W przeszłości zbiór ślimaków był okazją do sezonowego zarobku dla mieszkańców rejonów, w których panowało wysokie bezrobocie i ubóstwo. Najlepsi, przy dobrych warunkach pogodowych potrafili uzbierać nawet do kilkudziesięciu kilogramów, czyli ok. 1 tys. sztuk dziennie.
Według Głównego Urzędu Statystycznego w 2015 r. Polska wyeksportowała ponad 240 ton ślimaków za blisko 7,2 mln zł. Największymi odbiorcami były: Francja, Czechy, Austria i Rosja. Ze wstępnych danych za 2016 r. wynika, że eksport wyniósł prawie 141 ton i miał wartość 4,3 mln zł. Zestawiania te obejmują zarówno świeże, jak i przetworzone mięczaki. Nie określają natomiast, jaką część naszego eksportu stanowią dziko żyjące winniczki, a jaką inne gatunki jadalnych ślimaków, hodowane na fermach.
Zdaniem prof. Macieja Ligaszewskiego z Instytutu Zootechniki w podkrakowskich Balicach fermowa produkcja ślimaka szarego kilkakrotnie przekracza już wielkość zbioru winniczka.
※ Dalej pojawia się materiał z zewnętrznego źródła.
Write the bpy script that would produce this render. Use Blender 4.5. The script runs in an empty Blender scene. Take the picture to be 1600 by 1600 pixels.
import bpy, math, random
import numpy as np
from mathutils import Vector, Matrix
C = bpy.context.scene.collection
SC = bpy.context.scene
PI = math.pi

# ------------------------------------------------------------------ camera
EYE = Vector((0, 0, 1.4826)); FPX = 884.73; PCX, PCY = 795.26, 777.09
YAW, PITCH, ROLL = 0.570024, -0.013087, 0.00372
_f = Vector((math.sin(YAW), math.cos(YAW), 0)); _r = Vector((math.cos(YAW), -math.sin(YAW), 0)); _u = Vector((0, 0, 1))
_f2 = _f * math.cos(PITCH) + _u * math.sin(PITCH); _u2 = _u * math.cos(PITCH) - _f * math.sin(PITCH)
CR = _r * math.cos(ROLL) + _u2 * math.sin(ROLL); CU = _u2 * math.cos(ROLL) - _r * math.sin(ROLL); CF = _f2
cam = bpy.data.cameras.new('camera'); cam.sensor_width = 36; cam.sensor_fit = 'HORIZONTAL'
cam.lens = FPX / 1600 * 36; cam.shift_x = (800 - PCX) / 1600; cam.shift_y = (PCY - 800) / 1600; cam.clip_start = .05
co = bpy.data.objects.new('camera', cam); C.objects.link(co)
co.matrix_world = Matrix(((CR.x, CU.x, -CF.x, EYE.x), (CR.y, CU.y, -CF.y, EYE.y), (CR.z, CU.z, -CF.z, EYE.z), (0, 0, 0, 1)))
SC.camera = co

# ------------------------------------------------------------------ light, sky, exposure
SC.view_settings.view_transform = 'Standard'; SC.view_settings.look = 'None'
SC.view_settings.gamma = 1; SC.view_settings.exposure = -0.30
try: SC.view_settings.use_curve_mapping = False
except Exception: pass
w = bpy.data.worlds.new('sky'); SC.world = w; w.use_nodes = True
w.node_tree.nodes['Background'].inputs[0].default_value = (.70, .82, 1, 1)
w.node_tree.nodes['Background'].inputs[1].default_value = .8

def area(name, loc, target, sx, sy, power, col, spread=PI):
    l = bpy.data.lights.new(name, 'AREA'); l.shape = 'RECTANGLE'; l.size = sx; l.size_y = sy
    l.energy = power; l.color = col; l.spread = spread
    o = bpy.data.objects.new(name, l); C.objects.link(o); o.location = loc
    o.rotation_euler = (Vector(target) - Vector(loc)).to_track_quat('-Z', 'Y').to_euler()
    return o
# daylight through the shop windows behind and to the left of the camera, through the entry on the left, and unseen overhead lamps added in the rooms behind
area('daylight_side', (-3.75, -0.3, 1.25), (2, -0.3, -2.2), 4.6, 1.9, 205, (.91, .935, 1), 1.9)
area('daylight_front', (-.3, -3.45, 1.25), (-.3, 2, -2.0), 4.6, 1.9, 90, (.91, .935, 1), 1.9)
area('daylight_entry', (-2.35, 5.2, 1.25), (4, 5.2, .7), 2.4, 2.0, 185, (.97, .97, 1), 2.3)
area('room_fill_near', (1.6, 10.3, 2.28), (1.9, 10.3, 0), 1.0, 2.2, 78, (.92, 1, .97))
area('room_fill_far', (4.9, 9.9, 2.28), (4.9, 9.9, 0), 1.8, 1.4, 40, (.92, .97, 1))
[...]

Chów gatunków ślimaków pochodzenia afrykańskiego i śródziemnomorskiego jest w Polsce coraz popularniejszy, powstają fermy towarowe i hodowlano-przetwórcze o rocznej produkcji nawet kilkuset ton. Produkują nie tylko ślimaki na mięso i tzw. ślimaczy kawior, ale też śluz na potrzeby przemysłu kosmetycznego i farmaceutycznego.